Major Projects
Shopping Routes
Shopping Routes: Networks of Fashion Consumption in London's West End 1945-1979
An AHRB/ESRC funded Cultures of Consumption Project
London's West End is a key location in national and global cultures of fashion. Its shops have formed a focus for generations of fashion producers and consumers, influencing the ways in which manufacturers around the world display and promote their goods and individuals construct their social identities. This project will investigate the changes that have taken place in this vibrant district during an important moment in its history. It will examine a range of activities that have supported the dynamic creativity of an area that covers Oxford Street, Regent Street, Bond Street and Carnaby Street. These include the retail trade, tourism, the representation of the West End in film, television and print journalism, and the back street energy of the 'rag trade'. The aims of the research are to provide a new account of the history of the West End, a better understanding of the shopping experience, and a model for urban regeneration which acknowledges the important role played by fashion in this process. Individual case-studies are structured around the following themes :
Landscapes of Consumption
Case studies will contribute to debates about the links between architectural style, building function, retail display strategies and consumption practices by examining the development of different kinds of shops in various geographical and economic contexts, both within the West End and further afield.
Networks of Consumption
The project will study the fluid boundaries existing between the geographies of production and consumption, particularly the relationship between fashion manufacturing and wholesaling (the 'rag trade') and sites of retailing and display.

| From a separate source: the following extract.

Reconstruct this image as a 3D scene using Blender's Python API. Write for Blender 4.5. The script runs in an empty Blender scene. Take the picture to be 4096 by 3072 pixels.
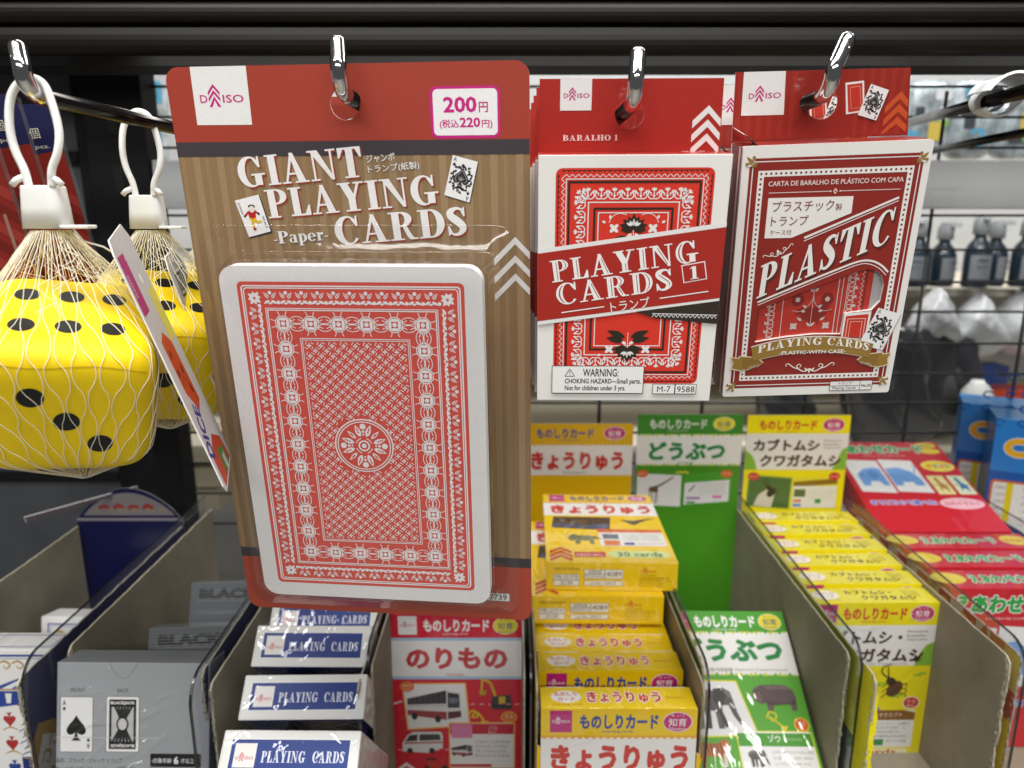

Representations of Consumption
Case studies will examine the construction, content, promotion and reception of official, commercial and subversive images of the West End. By focusing on the treatment of fashion shopping in popular and experimental film, tourist literature and journalism, the project argues for a reading of consumer culture that takes the power of publicity and image-making seriously.
Identities of Consumption
Consumption and personal display within fashion districts such as the West End have contributed to significant social and cultural shifts during the late twentieth century. This has been experienced directly by groups including teenagers, office workers, shop assistants, suburban and regional day-trippers and international tourists. The project concerns itself with identifying the role that fashion shopping has played in relation to the emergence of new class, gender, ethnic and generational identities in this context.
Project Events and Publications
Between 2003 and 2006 the outcomes of the Shopping Routes research will include an exhibition staged in the environment of the West End, an international conference, seminars and workshops and a series of publications aimed at academic and general interest audiences.